A nulidade processual referida no art. 195.º CPC é insusceptível de ser aplicada ao conteúdo de uma decisão. É, aliás, por isso, que houve a necessidade de distinguir entre a nulidade processual do art. 195.º CPC (nulidade relativa â tramitação processual) e as nulidades da sentença previstas no art. 615.º, n.º 1, CPC (nulidades respeitantes ao conteúdo de um acto processual, in casu a sentença). A razão é só uma: as nulidades da sentença respeitam ao conteúdo do acto e, por isso, nunca podem ser abrangidas pela nulidade regulada no art. 195.º CPC, que é uma nulidade relativa à tramitação processual (para maiores desenvolvimentos clicar aqui).
Posto isto, a conclusão impõe-se: não é aceitável misturar a nulidade processual do art. 195.º CPC com o conteúdo -- ainda que ilegal -- de uma decisão. Uma decisão ilegal -- mesmo aquela que dispensa indevidamente a realização da audiência prévia -- nunca é uma decisão nula, muito menos segundo o critério do art. 195.º CPC.
Aliás, a orientação da RE esquece a lição perene de Alberto dos Reis:
"A arguição da nulidade só é admissível quando a infracção processual não está ao abrigo de qualquer despacho judicial; se há um despacho a ordenar ou autorizar a prática ou a omissão do acto ou da formalidade, o meio próprio para reagir contra a ilegalidade que se tenha cometido, não é a arguição ou reclamação por nulidade, é a impugnação do respectivo despacho pela interposição do recurso competente" (Alberto dos Reis, Comentário ao Código de Processo Civil II (1945), 507).
c) Perante isto, a pergunta que importa colocar é a seguinte: o saneador-sentença proferido pela 1.ª instância é uma decisão-surpresa (art. 3.º, n.º 3, CPC) e, por isso, uma decisão nula por excesso de pronúncia (art. 615.º, n.º 1, al. d), CPC)?
A resposta é a seguinte: o saneador-sentença não é uma decisão-surpresa, porque, de caso pensado, a 1.ª instância dispensou a realização da audiência prévia.
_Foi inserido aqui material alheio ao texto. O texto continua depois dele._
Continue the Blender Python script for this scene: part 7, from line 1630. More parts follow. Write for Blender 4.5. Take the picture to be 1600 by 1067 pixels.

Uma situação é aquela em que o tribunal profere uma decisão sem que antes tenha ouvido as partes, outra completamente diferente è aquela em que o tribunal decide -- erradamente -- que não tem de ouvir as partes: no primeiro caso há uma decisão-surpresa, no segundo uma decisão ilegal.
d) Em suma: o saneador-sentença proferido pela 1.ª instância é uma decisão ilegal, não uma decisão nula, porque não é subsumível a nenhuma das situações do art. 615.º, n.º 1, CPC, nem, muito menos, uma decisão que é "atingida" pela nulidade do art. 195.º CPC.